The multiplication and division unit can perform 16-bit and 32-bit mathematical operations and can be used to replace the standard 8051 MUL/DIV instructions. To further reduce flash memory capacity and improve access speed, we can also add a library of fixed-point and floating-point mathematical operations to the bootstrap ROM.
As mentioned earlier, the primary goal of the FOC algorithm is to ensure that the stator's magnetic field remains perpendicular to the magnetic field of the permanent magnets within the rotor. This relationship is estimated through a single shunt current measurement, which requires rapid triggering of the A/D converter using a corresponding PWM mode.
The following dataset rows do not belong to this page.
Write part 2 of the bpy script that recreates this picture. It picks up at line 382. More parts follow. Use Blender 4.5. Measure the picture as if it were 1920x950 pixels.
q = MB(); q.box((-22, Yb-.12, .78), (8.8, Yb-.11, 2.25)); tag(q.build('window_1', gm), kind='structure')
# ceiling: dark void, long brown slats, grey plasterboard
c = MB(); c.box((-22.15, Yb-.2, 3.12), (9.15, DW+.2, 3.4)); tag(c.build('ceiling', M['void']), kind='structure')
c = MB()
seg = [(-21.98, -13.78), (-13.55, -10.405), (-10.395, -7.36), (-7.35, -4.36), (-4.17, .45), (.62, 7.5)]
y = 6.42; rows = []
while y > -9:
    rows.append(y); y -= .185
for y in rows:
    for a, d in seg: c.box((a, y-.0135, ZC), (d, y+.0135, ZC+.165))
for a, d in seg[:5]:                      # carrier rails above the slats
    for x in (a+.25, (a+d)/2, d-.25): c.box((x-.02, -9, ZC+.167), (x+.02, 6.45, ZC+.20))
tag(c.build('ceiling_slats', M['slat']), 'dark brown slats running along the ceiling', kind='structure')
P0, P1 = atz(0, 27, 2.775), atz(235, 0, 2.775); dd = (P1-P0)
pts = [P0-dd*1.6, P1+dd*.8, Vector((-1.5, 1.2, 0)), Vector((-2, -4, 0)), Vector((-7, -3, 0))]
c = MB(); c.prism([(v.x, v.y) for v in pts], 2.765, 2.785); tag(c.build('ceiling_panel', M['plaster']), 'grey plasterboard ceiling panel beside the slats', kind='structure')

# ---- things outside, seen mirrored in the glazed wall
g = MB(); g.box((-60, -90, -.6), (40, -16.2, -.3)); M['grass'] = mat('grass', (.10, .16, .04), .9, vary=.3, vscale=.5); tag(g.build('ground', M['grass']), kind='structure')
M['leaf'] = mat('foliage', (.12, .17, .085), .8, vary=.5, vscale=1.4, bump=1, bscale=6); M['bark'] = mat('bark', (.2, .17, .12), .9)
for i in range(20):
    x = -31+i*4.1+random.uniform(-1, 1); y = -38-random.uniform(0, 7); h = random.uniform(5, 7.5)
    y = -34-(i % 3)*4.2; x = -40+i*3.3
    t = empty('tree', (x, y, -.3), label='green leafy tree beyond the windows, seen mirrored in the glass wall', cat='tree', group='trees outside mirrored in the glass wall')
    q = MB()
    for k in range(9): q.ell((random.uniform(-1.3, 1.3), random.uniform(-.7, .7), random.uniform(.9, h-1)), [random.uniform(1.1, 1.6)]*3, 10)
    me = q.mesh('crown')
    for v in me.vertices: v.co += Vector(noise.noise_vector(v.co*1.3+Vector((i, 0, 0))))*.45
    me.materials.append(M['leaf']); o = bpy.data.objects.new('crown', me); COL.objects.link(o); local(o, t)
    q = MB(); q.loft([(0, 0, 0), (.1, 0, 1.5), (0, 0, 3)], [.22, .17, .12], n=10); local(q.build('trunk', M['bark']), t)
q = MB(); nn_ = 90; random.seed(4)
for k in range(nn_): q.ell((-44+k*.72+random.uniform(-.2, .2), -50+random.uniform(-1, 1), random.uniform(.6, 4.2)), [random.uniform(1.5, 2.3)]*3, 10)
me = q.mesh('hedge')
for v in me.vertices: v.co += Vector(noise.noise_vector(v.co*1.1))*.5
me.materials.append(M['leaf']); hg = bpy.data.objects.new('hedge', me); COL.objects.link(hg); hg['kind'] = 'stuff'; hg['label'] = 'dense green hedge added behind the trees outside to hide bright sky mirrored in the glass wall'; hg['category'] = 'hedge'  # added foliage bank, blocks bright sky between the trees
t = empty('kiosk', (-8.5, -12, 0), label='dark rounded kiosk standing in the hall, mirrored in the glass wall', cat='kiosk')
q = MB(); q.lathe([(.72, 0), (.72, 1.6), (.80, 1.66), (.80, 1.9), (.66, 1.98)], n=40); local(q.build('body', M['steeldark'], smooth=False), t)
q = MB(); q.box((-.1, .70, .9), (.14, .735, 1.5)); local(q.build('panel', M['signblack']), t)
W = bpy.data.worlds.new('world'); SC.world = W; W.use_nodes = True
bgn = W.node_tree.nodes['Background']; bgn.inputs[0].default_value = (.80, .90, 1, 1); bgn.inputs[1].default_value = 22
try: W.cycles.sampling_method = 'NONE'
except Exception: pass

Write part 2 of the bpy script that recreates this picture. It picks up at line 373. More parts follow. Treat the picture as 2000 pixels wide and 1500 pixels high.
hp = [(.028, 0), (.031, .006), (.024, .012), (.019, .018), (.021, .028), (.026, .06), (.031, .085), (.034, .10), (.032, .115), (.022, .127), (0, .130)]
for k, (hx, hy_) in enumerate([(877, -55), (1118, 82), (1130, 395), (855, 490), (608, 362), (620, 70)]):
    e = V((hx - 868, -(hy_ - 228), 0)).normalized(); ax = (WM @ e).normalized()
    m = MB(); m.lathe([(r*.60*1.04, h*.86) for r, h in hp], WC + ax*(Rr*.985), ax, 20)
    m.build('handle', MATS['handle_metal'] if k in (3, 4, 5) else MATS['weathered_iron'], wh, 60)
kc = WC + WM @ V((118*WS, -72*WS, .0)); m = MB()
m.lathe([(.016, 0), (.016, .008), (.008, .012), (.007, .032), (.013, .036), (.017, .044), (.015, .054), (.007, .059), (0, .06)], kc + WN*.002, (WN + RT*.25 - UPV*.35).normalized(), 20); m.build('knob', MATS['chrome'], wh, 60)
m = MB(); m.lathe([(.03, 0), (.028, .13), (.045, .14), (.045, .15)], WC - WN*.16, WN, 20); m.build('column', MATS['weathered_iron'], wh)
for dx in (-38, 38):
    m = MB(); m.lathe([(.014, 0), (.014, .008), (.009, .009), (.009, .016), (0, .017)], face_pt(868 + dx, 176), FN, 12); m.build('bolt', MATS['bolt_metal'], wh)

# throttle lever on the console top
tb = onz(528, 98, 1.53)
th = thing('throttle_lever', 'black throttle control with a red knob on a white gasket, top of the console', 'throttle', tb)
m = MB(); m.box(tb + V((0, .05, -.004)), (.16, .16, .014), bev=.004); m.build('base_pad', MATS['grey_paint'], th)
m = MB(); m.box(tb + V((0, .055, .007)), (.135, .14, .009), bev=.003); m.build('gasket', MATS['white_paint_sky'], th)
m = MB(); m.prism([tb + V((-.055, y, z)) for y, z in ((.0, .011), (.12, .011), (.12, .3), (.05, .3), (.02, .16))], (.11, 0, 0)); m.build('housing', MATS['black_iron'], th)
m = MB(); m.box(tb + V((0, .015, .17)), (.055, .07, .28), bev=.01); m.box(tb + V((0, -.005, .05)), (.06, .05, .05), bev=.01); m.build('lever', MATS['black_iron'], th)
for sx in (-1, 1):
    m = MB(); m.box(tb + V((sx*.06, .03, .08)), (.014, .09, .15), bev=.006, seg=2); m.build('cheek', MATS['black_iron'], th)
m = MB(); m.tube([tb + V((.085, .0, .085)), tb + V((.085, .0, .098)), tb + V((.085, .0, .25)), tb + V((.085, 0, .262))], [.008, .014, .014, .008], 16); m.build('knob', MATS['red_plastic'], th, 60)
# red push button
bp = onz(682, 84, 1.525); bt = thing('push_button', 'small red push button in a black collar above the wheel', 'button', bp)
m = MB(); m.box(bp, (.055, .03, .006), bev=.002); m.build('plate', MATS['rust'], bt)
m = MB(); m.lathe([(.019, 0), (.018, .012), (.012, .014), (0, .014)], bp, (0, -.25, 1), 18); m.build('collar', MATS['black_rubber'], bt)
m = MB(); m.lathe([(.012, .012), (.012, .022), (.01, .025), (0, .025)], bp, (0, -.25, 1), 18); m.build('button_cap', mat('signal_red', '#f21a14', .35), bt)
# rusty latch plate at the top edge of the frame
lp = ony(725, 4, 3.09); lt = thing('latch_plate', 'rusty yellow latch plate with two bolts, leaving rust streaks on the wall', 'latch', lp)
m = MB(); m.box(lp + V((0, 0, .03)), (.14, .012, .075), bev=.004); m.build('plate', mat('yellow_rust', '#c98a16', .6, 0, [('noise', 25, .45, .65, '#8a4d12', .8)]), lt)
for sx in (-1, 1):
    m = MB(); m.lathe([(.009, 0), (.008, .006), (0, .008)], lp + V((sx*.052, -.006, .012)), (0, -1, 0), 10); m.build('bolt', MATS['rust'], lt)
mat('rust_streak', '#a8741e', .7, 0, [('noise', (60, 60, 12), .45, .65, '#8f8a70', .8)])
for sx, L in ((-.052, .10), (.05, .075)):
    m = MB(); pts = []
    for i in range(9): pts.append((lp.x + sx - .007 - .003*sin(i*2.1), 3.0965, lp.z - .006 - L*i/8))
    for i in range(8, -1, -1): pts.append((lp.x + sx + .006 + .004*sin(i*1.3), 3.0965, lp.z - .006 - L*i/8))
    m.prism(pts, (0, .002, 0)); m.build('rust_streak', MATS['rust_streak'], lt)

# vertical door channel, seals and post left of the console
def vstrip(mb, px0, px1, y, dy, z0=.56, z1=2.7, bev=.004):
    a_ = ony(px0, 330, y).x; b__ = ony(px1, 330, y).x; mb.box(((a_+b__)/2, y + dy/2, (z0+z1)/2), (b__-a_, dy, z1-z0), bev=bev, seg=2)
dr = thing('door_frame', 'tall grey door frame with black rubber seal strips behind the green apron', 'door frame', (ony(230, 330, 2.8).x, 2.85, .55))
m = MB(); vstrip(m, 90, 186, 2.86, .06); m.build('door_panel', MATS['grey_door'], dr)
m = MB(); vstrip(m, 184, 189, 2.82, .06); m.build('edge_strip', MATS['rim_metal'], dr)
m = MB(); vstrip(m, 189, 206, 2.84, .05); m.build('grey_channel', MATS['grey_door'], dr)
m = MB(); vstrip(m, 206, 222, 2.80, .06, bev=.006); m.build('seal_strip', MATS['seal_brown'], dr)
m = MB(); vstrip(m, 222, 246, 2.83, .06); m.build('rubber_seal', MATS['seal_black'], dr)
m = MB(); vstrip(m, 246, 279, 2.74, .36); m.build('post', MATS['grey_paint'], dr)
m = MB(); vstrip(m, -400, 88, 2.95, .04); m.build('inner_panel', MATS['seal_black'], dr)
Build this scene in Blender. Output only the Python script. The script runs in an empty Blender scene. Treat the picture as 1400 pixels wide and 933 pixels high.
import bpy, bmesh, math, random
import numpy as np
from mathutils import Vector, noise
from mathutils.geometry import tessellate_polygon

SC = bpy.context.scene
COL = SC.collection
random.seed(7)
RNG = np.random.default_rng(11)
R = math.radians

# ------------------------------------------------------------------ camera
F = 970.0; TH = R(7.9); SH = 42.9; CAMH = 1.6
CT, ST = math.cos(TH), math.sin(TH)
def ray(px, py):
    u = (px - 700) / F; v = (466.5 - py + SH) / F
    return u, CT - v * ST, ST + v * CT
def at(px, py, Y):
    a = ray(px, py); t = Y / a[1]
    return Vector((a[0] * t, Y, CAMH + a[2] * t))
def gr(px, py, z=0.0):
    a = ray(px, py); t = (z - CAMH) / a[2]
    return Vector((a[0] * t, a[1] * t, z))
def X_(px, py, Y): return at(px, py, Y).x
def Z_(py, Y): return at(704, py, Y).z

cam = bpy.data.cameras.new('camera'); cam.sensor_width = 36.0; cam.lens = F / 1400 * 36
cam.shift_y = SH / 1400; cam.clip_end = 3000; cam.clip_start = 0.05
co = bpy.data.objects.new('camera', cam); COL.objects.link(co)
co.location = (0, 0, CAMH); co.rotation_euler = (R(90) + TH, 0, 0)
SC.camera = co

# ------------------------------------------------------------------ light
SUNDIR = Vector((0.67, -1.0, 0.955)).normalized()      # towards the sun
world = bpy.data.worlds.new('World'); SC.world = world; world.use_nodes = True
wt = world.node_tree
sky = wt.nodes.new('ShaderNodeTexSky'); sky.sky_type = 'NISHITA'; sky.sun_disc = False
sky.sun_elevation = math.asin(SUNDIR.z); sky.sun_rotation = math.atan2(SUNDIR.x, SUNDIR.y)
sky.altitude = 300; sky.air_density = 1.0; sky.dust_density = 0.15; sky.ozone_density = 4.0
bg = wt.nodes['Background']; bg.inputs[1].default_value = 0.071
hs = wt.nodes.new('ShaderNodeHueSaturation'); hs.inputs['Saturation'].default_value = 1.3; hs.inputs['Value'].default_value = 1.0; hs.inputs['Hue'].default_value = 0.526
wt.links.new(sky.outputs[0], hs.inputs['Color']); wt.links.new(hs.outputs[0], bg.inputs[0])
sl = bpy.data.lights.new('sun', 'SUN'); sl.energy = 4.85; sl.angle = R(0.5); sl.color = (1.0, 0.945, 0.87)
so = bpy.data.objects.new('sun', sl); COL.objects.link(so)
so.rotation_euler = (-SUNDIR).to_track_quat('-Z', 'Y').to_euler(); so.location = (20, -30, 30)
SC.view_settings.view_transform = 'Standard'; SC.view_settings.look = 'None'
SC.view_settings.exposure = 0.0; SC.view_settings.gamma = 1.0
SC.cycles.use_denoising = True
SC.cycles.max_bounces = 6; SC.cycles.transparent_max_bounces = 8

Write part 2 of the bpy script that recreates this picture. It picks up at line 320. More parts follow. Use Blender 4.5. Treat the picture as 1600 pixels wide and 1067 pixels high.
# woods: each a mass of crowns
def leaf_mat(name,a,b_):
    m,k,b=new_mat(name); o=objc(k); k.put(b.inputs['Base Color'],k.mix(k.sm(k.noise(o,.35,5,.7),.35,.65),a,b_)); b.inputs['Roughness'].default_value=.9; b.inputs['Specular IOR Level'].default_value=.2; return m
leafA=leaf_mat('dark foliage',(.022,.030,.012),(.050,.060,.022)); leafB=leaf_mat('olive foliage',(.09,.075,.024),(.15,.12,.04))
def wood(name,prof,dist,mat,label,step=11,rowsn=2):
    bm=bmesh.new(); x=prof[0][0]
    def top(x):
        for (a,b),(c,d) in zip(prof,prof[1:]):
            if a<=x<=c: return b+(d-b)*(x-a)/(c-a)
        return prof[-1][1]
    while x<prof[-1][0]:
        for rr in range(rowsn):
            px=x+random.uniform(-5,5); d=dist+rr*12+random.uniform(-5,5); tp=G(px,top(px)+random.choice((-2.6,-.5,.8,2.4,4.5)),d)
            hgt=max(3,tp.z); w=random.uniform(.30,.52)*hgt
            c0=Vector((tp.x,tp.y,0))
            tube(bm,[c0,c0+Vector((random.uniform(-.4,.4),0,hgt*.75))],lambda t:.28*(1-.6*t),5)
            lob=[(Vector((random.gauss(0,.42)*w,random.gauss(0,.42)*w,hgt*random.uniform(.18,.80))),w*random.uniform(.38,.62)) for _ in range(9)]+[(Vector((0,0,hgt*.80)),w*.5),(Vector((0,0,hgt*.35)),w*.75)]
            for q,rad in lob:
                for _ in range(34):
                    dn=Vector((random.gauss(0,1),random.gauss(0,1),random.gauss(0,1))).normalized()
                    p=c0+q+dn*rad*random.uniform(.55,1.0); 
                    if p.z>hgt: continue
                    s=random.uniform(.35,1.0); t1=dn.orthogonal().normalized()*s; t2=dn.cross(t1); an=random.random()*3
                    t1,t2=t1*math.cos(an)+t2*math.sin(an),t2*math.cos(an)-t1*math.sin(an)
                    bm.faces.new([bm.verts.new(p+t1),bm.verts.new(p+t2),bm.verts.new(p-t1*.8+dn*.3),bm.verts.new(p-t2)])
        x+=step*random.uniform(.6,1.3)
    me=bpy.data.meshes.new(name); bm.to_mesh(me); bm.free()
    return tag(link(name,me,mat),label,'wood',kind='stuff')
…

This is achieved by employing an event-based hardware trigger between the intelligent PWM unit CapCom6E and the A/D converter. This event-based trigger eliminates interrupt latency, enabling fast and accurate current measurement.
Integrating the on-chip computing unit and peripherals to implement FOC saves significant resources for other system control functions using low-cost 8-bit MCUs. For example, at a PWM frequency of 15kHz and a current measurement speed of 133μs, the FOC control function only utilizes 58% of the CPU performance, leaving ample margin for other dedicated functions. Unlike hard-coded FOC implementations, MCUs with integrated vector calculators are reprogrammable. This capability can be used to optimize the motor startup process by constructing a programmable ramp or employing methods to reduce the magnetic field (e.g., weakening the ID component of the FOC algorithm).
Sensorless FOC Evaluation
The FOC Driver Application Toolkit can be used to evaluate sensorless FOCs based on an 8-bit MCU. This toolkit includes an MCU with an integrated vector calculator, a three-phase power conversion board, a 24V BLDC motor, a plug-in power supply, and the complete FOC source code.
Furthermore, hexadecimal code can be downloaded via the CAN-USB bridge, allowing modification of motor parameters such as speed and current control during motor operation, thus achieving real-time control. Infineon also provides users with a complete development environment, including a free toolchain, helping them utilize the same toolkit to achieve the next stage of application development and customization.